**Stored rows**.

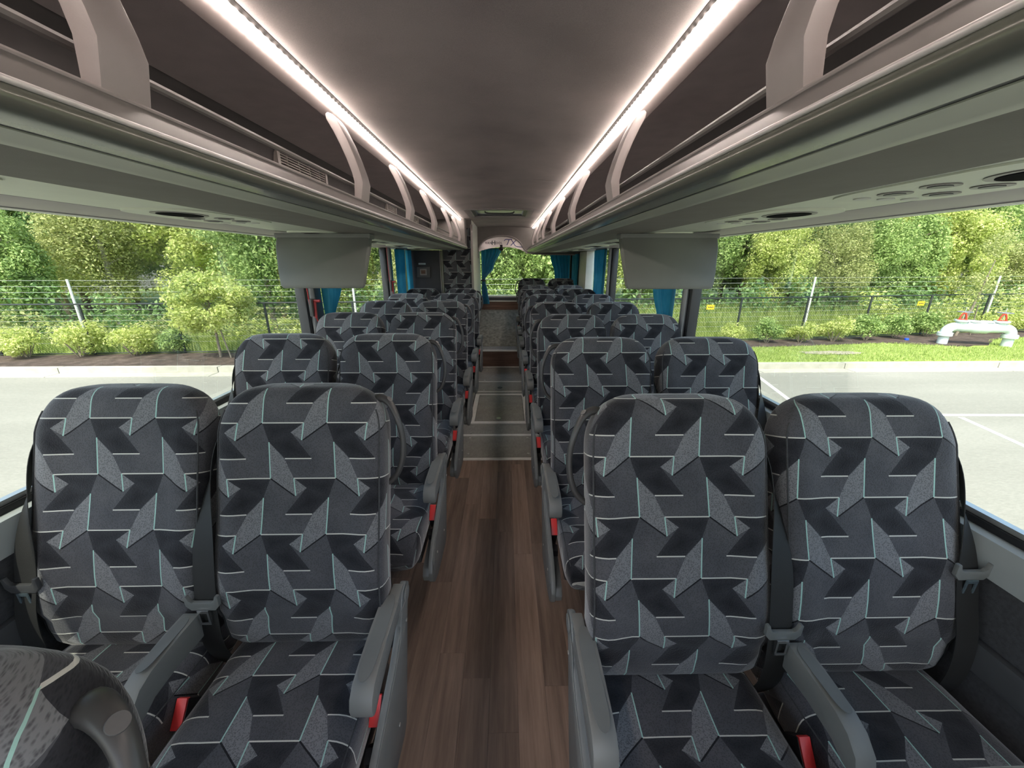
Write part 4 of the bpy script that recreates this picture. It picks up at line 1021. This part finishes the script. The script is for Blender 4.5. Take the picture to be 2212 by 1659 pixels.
for _ in range(36):
    t = rnd.random(); leaf_cloud(mb, rnd, (.32+.2*t+rnd.gauss(0,.42*(1-.6*t)),rnd.gauss(0,.35*(1-.6*t)),1.25+2.2*t), (.2,.2,.2), 70, .034, shell=.1)
mb.build('crown', M['leaf_olive'], stt, recalc=False)
MB().tube([(-.15,.1,0),(.2,0,.95)],.02,6).build('stake', M['bark'], stt); MB().tube([(.65,.1,.0),(.42,0,1.1)],.018,6).build('stake', M['bark'], stt)
# pale rail shed glimpsed through the left woods and a low roof on the right
gs = empty('timber_rails', (-12.5,17.6,CH-.2)); tag(gs, 'pale weathered timber rails glimpsed through the left woods', 'rails')
for i in range(4): MB().box(-.8,.7,-.04,.04,.35+i*.17,.42+i*.17).build('rail', M['pole_white'], gs)
MB().box(-.4,1.2,.1,.6,-.05,.28).build('slab', M['concrete'], gs); MB().box(.65,.75,-.05,.05,-2.34,1.0).build('post', M['pale_bark'], gs); MB().box(-.8,-.7,-.05,.05,-2.34,1.0).build('post', M['pale_bark'], gs)

# ------------------------------------------------------------------ white backflow pipe assembly
bf = empty('backflow_assembly', (15.0,11.9,BZ)); tag(bf, 'white painted backflow pipe assembly with two red valve yokes on the lawn', 'pipe assembly')
P0 = Vector((-.72,.14,0)); P1 = Vector((.86,-.30,0)); ax = (P1-P0).normalized()
def bt(name, pts, rad, seg=20, mat='white_pipe', par=None): return MB().tube(pts, rad, seg).build(name, M[mat], par or bf)
for P, s, nm in ((P0,1,0),(P1,-1,1)):
    bt('riser', [P+Vector((0,0,0)), P+Vector((0,0,.28))], .125)
    bt('coupling', [P+Vector((0,0,.26)),P+Vector((0,0,.275)), P+Vector((0,0,.37)),P+Vector((0,0,.385))], [.17,.185,.185,.17], 22)
    el = [P+Vector((0,0,.37))+ax*s*(.22-.22*math.cos(t))+Vector((0,0,.20*math.sin(t))) for t in [PI/2*k/7 for k in range(8)]]
    bt('elbow', el, [.135]*8)
A0 = P0+ax*.20+Vector((0,0,.57)); A1 = P1-ax*.20+Vector((0,0,.57)); LL = (A1-A0).length
bt('body', [A0+ax*(LL*t) for t in (0,.08,.1,.3,.36,.64,.7,.9,.92,1)], [.14,.14,.15,.16,.19,.19,.16,.15,.14,.14], 24)
for t, big in ((.10,1),(.37,0),(.62,0),(.90,1)):
    c = A0+ax*(LL*t); vb = bt('valve_bonnet' if big else 'check_cover', [c, c+Vector((0,0,.17)), c+Vector((0,0,.175)), c+Vector((0,0,.225))] if big else [c,c+Vector((0,0,.16)),c+Vector((0,0,.165)),c+Vector((0,0,.21))], [.11,.13,.18,.18] if big else [.10,.11,.15,.15])
    if big:
        yk = MB()
        for sgn in (-1,1): yk.tube(catmull([c+ax*sgn*.085+Vector((0,0,.22)),c+ax*sgn*.075+Vector((0,0,.32)),c+ax*sgn*.03+Vector((0,0,.43))],4),.022,8)
        yk.tube([c+Vector((0,0,.22)),c+Vector((0,0,.245))],[.12,.11],16); yk.tube([c+Vector((0,0,.41)),c+Vector((0,0,.46))],.035,10)
        y_ = yk.build('yoke', M['valve_red'], bf)
        b = MB(); b.tube([c+Vector((.17*math.cos(a),.17*math.sin(a),.47)) for a in [2*PI*k/20 for k in range(21)]],.012,8)
        for q in range(4): b.tube([c+Vector((0,0,.47)),c+Vector((.17*math.cos(q*PI/2),.17*math.sin(q*PI/2),.47))],.009,6)
        b.build('handwheel', M['tube_grey'], bf); bt('stem', [c+Vector((0,0,.24)),c+Vector((0,0,.62))],.012,8,'alu')
tag(MB().box(13.62,13.72,12.55,12.62,BZ+.01,BZ+.08).build('blue_scrap', plain('blue_scrap',(.02,.1,.8),.5), bev=.01), 'tiny bright blue scrap on the mulch beside a shrub', 'litter')
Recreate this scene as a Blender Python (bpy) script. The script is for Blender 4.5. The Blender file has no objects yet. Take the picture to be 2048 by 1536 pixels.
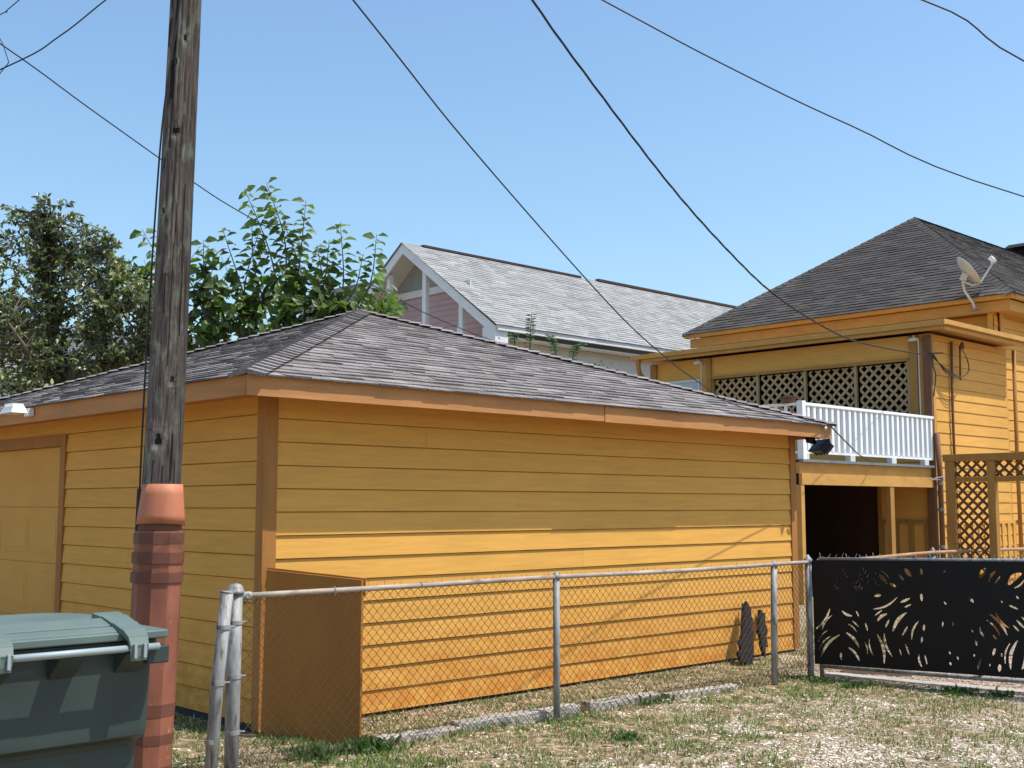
import bpy, math, random
from mathutils import Vector, noise, Matrix
random.seed(7)
R = math.radians
S = bpy.context.scene
C = S.collection
# ------------------------------------------------------------ camera
EYE = (0, 0, 1.6)
cd = bpy.data.cameras.new('camera'); cam = bpy.data.objects.new('camera', cd); C.objects.link(cam)
cam.location = EYE
cam.rotation_euler = (R(90 + 5.93), 0, R(46.1 - 90))
cd.sensor_width = 36; cd.lens = 2350 / 2048 * 36; cd.clip_start = .05; cd.clip_end = 2000
S.camera = cam
# ------------------------------------------------------------ light
SUN = Vector((.65, -1, 2.35)).normalized()          # towards the sun
w = bpy.data.worlds.new('World'); S.world = w; w.use_nodes = True
nt = w.node_tree; bg = nt.nodes['Background']
sky = nt.nodes.new('ShaderNodeTexSky'); sky.sky_type = 'NISHITA'; sky.sun_disc = False
sky.sun_elevation = math.asin(SUN.z); sky.sun_rotation = math.atan2(SUN.x, SUN.y)
sky.air_density = 1.25; sky.dust_density = 1.4; sky.ozone_density = 2.4; sky.altitude = 0
hs = nt.nodes.new('ShaderNodeMix'); hs.data_type = 'RGBA'; hs.blend_type = 'MULTIPLY'; hs.inputs[0].default_value = 1; hs.inputs[7].default_value = (.90, 1.03, 1.08, 1)
nt.links.new(sky.outputs[0], hs.inputs[6]); nt.links.new(hs.outputs[2], bg.inputs[0]); bg.inputs[1].default_value = .148
sd = bpy.data.lights.new('sun', 'SUN'); sun = bpy.data.objects.new('sun', sd); C.objects.link(sun)
sd.energy = 4.4; sd.angle = R(.5); sd.color = (1, .95, .87)
sun.rotation_euler = SUN.to_track_quat('Z', 'Y').to_euler(); sun.location = (5, -10, 20)
S.view_settings.view_transform = 'Standard'; S.view_settings.look = 'None'
S.view_settings.exposure = .32; S.view_settings.gamma = 1; S.view_settings.use_curve_mapping = False

# ------------------------------------------------------------ materials
def srgb(r, g, b):
    f = lambda c: (c / 255 / 12.92) if c / 255 < .04045 else ((c / 255 + .055) / 1.055) ** 2.4
    return (f(r), f(g), f(b))
def mat(name, col, col2=None, rough=.75, sc=(3, 3, 3), sc2=(.6, .6, .6), var=.12, bump=.0, bsc=None, metal=0, tint=False, low_col=None, low_z=0, detail=6, translucent=0, spec=.4, streak=None):
    m = bpy.data.materials.new(name); m.use_nodes = True; n = m.node_tree.nodes; l = m.node_tree.links
    p = n['Principled BSDF']; p.inputs['Roughness'].default_value = rough; p.inputs['Metallic'].default_value = metal
    p.inputs['Specular IOR Level'].default_value = spec
    g = n.new('ShaderNodeNewGeometry')
    def nz(scale, det=detail, r=.6):
        mp = n.new('ShaderNodeMapping'); mp.inputs['Scale'].default_value = scale; l.new(g.outputs['Position'], mp.inputs[0])
        t = n.new('ShaderNodeTexNoise'); t.inputs['Scale'].default_value = 1; t.inputs['Detail'].default_value = det; t.inputs['Roughness'].default_value = r
        l.new(mp.outputs[0], t.inputs[0]); return t.outputs[0]
    def mix(fac, a, b, mode='MIX'):
        x = n.new('ShaderNodeMix'); x.data_type = 'RGBA'; x.blend_type = mode
        for s, v in ((x.inputs[0], fac), (x.inputs[6], a), (x.inputs[7], b)):
            if isinstance(v, (int, float)): s.default_value = v
            elif isinstance(v, tuple): s.default_value = (*v, 1)
            else: l.new(v, s)
        return x.outputs[2]
    def ramp(fac, a, b):
        r = n.new('ShaderNodeMapRange'); r.inputs[1].default_value = a; r.inputs[2].default_value = b; l.new(fac, r.inputs[0]); return r.outputs[0]
    lo = tuple(c * (1 - var) for c in col); hi = tuple(min(1, c * (1 + var)) for c in (col2 or col))
    out = mix(ramp(nz(sc), .3, .7), lo, hi)
    big = ramp(nz(sc2, 3), .3, .7)
    out = mix(big, out, mix(1.0, out, (1 - var, 1 - var * 1.05, 1 - var * 1.1), 'MULTIPLY'))
    if streak:
        out = mix(ramp(nz(streak[0], 4), streak[2], streak[3]), out, streak[1])
    if low_col:
        sp = n.new('ShaderNodeSeparateXYZ'); l.new(g.outputs['Position'], sp.inputs[0])
        r = n.new('ShaderNodeMapRange'); r.inputs[1].default_value = low_z; r.inputs[2].default_value = 0; l.new(sp.outputs[2], r.inputs[0])
        mu = n.new('ShaderNodeMath'); mu.operation = 'MULTIPLY'; l.new(r.outputs[0], mu.inputs[0]); l.new(ramp(nz((6, 6, 9)), .35, .6), mu.inputs[1])
        out = mix(mu.outputs[0], out, low_col)
    if tint:
        a = n.new('ShaderNodeAttribute'); a.attribute_name = 'tint'
        cb = n.new('ShaderNodeCombineColor'); 
        for i in range(3): l.new(a.outputs['Fac'], cb.inputs[i])
        out = mix(1.0, out, cb.outputs[0], 'MULTIPLY')
    l.new(out, p.inputs['Base Color'])
    if bump:
        b = n.new('ShaderNodeBump'); b.inputs['Strength'].default_value = bump; b.inputs['Distance'].default_value = .01
        l.new(nz(bsc or sc, 8, .7), b.inputs['Height']); l.new(b.outputs[0], p.inputs['Normal'])
    if translucent:
        tr = n.new('ShaderNodeBsdfTranslucent'); l.new(mix(1.0, out, (1.6, 1.9, .6), 'MULTIPLY'), tr.inputs[0])
        ms = n.new('ShaderNodeMixShader'); ms.inputs[0].default_value = translucent
        l.new(p.outputs[0], ms.inputs[1]); l.new(tr.outputs[0], ms.inputs[2]); l.new(ms.outputs[0], n['Material Output'].inputs[0])
    return m
M = {}
YEL = (.68, .355, .078)
M['siding'] = mat('yellow_paint', YEL, rough=.75, spec=.2, sc=(2, 2, 30), sc2=(1.1, 1.1, 1.6), var=.085, bump=.25, bsc=(4, 4, 60), tint=True, low_col=(.54, .205, .032), low_z=.9)  # orange tone blended in patchily, stronger towards the ground
M['siding_house'] = mat('house_yellow_paint', (.66, .345, .082), rough=.75, spec=.2, sc=(2, 2, 26), var=.09, bump=.2, bsc=(4, 4, 60), tint=True)
M['trim'] = mat('brown_orange_trim_paint', (.37, .165, .045), spec=.2, rough=.7, sc=(9, 9, 2), var=.12, bump=.3, bsc=(60, 60, 6))
M['fascia'] = mat('fascia_paint', (.48, .225, .085), spec=.2, rough=.7, sc=(2, 2, 14), var=.12, bump=.3, bsc=(5, 5, 60), streak=((.9, .9, 5), (.36, .17, .08), .6, .72))
M['door'] = mat('garage_door_paint', (.62, .32, .07), spec=.2, rough=.7, sc=(2, 2, 4), var=.05)
M['ochre'] = mat('ochre_trim_paint', (.54, .29, .08), spec=.2, rough=.7, sc=(4, 4, 8), var=.1, bump=.2)
M['ochre_post'] = mat('ochre_post_paint', (.38, .20, .055), spec=.2, rough=.7, sc=(8, 8, 2), var=.14, bump=.2)
M['brown_post'] = mat('dark_brown_paint', (.17, .075, .03), rough=.65, sc=(8, 8, 2), var=.15, bump=.2)
M['lattice'] = mat('lattice_paint', (.42, .28, .14), rough=.7, var=.15)
M['lattice_trellis'] = mat('trellis_paint', (.15, .07, .02), rough=.7, var=.15)
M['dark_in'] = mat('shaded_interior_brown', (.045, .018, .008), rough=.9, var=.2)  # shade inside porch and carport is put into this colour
M['shingle'] = mat('weathered_grey_shingle', (.20, .172, .166), (.28, .25, .24), rough=.95, sc=(60, 60, 60), var=.22, tint=True, bump=.6, bsc=(150, 150, 150), streak=((.8, 3.0, 3.0), (.20, .18, .16), .62, .78))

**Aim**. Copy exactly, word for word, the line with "(.045, .018, .008), rough=.9, var=.2)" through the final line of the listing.

**Output of the exercise**.
M['dark_in'] = mat('shaded_interior_brown', (.045, .018, .008), rough=.9, var=.2)  # shade inside porch and carport is put into this colour
M['shingle'] = mat('weathered_grey_shingle', (.20, .172, .166), (.28, .25, .24), rough=.95, sc=(60, 60, 60), var=.22, tint=True, bump=.6, bsc=(150, 150, 150), streak=((.8, 3.0, 3.0), (.20, .18, .16), .62, .78))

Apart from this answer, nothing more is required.